» **DATA FOR THIS TASK**
§

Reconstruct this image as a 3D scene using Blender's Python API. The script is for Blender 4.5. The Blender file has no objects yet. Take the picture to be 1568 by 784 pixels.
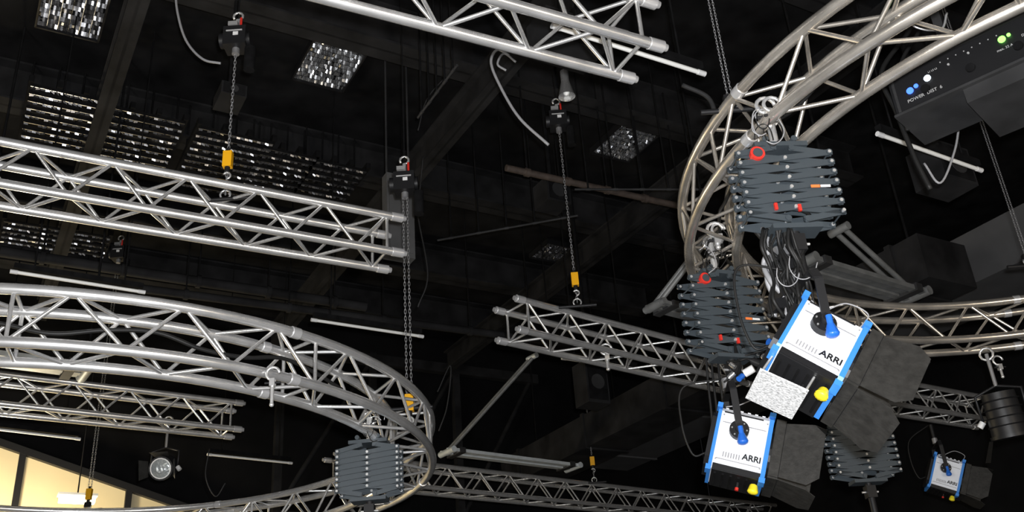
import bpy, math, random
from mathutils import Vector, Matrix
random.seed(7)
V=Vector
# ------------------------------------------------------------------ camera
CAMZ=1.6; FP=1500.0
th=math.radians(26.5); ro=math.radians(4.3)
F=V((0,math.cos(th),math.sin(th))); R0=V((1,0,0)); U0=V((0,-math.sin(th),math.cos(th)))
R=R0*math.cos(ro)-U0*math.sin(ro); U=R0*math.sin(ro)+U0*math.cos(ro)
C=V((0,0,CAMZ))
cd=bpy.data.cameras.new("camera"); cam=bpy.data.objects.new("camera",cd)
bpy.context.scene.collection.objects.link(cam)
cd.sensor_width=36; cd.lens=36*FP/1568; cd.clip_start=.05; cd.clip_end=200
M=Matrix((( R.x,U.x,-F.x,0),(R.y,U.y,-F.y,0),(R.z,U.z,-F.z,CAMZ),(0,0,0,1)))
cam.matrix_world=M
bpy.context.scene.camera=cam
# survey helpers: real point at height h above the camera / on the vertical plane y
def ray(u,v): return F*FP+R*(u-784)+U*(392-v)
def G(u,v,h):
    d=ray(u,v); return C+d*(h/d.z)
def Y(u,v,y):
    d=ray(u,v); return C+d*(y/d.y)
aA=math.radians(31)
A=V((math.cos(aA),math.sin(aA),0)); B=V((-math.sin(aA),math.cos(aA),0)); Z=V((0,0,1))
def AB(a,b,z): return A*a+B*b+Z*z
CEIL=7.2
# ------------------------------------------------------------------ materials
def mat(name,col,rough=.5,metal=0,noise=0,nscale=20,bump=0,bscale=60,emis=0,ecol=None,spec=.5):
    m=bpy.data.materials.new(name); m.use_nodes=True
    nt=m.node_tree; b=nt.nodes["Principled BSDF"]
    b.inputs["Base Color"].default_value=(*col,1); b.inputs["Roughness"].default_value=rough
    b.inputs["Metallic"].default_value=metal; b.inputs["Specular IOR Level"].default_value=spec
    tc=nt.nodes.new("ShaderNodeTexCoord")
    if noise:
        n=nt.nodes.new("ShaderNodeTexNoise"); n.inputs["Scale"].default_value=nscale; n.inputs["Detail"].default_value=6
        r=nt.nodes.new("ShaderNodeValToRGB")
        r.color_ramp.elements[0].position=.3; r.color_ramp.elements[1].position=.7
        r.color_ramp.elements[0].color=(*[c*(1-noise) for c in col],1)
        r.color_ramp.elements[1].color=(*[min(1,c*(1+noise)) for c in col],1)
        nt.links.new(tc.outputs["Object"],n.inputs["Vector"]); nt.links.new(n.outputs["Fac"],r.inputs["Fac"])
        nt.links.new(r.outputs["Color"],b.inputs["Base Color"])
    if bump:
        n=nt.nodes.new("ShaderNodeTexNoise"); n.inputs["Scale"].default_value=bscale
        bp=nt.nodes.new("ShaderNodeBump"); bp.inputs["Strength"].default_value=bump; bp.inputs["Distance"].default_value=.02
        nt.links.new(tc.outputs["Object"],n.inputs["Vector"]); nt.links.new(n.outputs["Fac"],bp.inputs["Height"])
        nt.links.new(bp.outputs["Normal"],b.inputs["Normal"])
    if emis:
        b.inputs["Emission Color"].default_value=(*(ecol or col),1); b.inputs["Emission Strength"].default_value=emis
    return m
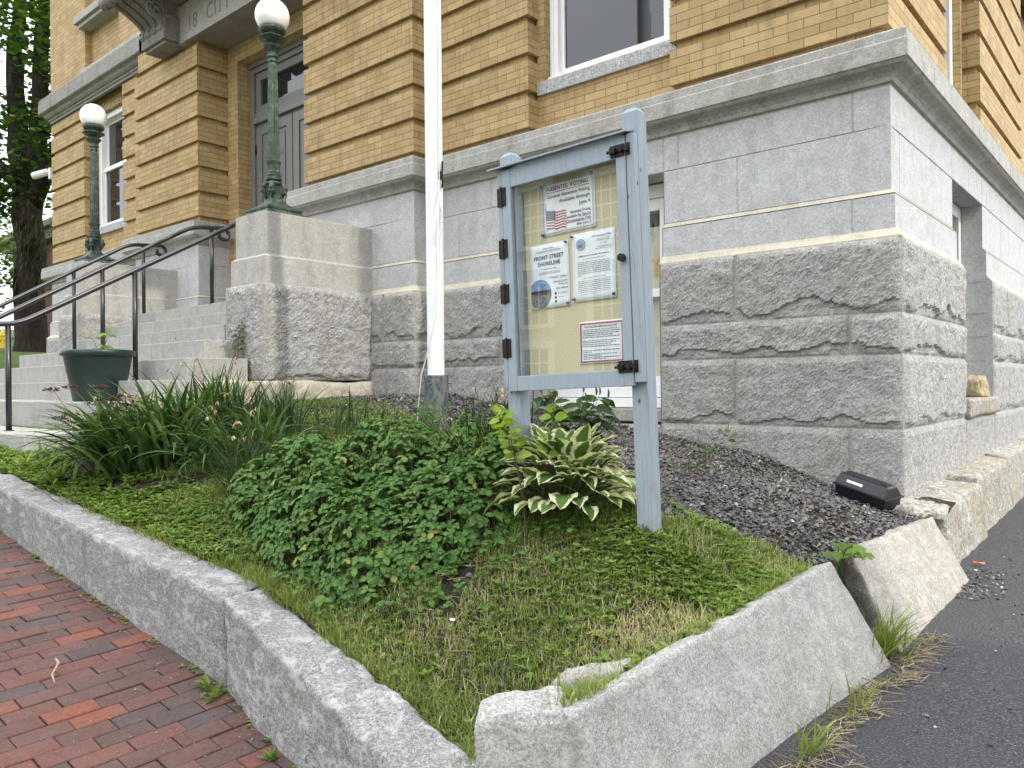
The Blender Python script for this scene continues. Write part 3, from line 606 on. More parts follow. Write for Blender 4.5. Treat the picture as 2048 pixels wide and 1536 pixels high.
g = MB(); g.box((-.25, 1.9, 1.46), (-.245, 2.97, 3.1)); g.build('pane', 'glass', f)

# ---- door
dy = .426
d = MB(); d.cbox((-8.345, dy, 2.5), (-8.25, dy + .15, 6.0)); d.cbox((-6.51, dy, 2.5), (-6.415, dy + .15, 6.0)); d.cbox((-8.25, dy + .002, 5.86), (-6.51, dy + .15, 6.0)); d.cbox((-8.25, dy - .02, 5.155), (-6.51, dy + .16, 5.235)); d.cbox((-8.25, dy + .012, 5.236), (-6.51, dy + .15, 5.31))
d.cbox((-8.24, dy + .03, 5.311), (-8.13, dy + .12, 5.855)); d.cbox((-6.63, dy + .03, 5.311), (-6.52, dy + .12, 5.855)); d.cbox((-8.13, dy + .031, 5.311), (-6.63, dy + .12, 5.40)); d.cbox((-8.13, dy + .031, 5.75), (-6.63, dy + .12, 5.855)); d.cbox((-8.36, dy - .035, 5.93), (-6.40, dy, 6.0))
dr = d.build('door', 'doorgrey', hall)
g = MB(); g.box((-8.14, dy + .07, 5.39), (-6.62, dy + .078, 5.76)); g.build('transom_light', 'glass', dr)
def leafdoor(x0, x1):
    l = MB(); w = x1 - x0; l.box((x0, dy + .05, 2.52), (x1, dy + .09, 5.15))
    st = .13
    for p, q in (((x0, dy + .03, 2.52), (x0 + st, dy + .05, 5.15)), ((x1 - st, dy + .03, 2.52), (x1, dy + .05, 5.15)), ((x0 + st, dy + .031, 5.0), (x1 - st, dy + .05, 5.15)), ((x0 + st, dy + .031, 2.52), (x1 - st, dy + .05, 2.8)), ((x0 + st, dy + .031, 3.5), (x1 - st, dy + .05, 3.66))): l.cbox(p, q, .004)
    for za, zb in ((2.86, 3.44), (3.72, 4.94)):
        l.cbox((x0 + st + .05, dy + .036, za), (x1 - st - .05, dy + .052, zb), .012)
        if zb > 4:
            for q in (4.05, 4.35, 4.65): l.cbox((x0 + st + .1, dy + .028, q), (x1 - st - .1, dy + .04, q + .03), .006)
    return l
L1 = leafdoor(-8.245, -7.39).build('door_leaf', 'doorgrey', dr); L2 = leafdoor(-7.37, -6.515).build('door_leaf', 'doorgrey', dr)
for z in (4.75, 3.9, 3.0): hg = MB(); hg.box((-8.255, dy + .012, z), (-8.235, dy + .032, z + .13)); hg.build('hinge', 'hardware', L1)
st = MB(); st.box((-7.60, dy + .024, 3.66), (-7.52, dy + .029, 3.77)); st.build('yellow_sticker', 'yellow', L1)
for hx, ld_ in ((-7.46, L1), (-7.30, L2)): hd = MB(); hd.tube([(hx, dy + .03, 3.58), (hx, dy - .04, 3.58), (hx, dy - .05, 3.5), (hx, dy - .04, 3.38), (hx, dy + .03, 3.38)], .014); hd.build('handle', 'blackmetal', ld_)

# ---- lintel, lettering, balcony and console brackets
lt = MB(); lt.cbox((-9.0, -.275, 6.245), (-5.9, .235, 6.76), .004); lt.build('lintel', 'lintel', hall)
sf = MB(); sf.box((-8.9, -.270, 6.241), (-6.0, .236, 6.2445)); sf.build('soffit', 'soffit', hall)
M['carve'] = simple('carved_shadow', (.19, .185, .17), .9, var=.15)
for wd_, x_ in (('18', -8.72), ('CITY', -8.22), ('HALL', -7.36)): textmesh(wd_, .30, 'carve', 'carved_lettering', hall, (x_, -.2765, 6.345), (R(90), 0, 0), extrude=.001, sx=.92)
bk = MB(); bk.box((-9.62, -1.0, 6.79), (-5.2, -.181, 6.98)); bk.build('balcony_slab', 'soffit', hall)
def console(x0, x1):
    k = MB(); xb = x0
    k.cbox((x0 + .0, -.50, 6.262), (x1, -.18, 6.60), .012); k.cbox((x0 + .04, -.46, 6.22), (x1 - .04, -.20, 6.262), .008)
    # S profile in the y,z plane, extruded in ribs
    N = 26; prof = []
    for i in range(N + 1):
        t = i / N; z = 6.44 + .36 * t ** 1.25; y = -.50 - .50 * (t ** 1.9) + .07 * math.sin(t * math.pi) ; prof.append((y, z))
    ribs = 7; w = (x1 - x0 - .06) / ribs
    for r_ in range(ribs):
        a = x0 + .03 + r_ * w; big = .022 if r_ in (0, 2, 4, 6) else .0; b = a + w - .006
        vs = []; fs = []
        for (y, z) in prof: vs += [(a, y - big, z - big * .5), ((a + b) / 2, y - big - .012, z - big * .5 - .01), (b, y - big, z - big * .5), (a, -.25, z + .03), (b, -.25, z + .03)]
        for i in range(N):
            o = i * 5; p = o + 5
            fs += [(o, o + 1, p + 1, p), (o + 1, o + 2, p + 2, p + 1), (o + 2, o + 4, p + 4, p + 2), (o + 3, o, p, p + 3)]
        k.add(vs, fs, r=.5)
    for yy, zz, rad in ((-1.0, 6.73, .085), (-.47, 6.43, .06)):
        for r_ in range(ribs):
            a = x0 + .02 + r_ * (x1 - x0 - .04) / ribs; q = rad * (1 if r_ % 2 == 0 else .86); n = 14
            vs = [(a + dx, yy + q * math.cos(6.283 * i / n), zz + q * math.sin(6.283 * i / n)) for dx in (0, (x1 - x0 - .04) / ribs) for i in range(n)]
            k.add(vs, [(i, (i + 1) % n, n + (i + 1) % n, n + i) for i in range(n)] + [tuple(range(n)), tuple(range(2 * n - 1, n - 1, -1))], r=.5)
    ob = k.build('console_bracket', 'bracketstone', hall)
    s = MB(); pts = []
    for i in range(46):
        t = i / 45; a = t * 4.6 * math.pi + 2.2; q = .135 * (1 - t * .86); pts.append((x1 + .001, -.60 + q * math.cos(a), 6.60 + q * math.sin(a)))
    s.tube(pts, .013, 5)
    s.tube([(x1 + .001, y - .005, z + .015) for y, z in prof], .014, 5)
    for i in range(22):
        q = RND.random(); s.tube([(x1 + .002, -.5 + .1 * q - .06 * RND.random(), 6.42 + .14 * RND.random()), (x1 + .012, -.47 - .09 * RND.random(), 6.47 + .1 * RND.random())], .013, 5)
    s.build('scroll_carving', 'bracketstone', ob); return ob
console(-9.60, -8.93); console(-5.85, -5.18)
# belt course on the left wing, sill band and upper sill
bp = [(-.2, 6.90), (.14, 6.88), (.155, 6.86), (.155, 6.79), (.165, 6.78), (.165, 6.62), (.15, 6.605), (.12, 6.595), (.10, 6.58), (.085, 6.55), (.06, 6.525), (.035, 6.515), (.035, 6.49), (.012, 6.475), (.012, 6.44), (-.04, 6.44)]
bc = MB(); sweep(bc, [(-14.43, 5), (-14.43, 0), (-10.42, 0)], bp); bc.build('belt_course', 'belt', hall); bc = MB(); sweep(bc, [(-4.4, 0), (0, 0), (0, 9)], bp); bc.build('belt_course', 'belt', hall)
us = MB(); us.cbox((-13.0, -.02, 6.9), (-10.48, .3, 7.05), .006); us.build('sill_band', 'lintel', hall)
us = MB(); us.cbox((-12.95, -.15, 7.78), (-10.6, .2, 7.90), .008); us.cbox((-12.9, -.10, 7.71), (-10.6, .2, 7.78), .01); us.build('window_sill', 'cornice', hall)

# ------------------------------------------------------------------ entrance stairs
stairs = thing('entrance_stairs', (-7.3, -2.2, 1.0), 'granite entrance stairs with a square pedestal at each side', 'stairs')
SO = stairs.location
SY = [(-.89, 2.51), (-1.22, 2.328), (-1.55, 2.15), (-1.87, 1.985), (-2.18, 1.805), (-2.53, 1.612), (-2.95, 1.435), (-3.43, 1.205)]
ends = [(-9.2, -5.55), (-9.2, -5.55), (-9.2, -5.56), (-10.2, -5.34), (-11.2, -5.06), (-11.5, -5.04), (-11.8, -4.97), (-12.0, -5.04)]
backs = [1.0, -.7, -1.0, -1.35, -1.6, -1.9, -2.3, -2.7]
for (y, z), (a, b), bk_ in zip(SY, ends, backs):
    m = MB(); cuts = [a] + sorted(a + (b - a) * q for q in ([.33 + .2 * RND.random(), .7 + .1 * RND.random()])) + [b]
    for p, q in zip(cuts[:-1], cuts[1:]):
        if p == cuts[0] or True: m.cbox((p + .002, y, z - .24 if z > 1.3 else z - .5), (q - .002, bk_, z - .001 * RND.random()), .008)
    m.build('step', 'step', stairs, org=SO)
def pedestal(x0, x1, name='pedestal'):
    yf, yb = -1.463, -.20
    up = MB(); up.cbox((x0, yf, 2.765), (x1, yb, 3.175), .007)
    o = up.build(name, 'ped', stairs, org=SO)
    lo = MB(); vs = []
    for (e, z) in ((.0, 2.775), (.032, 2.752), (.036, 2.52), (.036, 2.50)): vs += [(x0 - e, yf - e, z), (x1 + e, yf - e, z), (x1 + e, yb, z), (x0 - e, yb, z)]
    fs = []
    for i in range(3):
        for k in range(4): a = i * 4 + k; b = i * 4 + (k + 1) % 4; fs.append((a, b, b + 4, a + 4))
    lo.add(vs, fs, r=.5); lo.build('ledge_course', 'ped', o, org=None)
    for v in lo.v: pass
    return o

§

» **WHAT IS REQUIRED**
Starting at the line that holds "The Blender Python", copy each line exactly and stop after the line that holds "g = MB(); g.box((-.25, 1.9, 1.46), (-.245, 2.97, 3.1));".

» **SOLUTION TO THIS TASK**
The Blender Python script for this scene continues. Write part 3, from line 606 on. More parts follow. Write for Blender 4.5. Treat the picture as 2048 pixels wide and 1536 pixels high.
g = MB(); g.box((-.25, 1.9, 1.46), (-.245, 2.97, 3.1)); g.build('pane', 'glass', f)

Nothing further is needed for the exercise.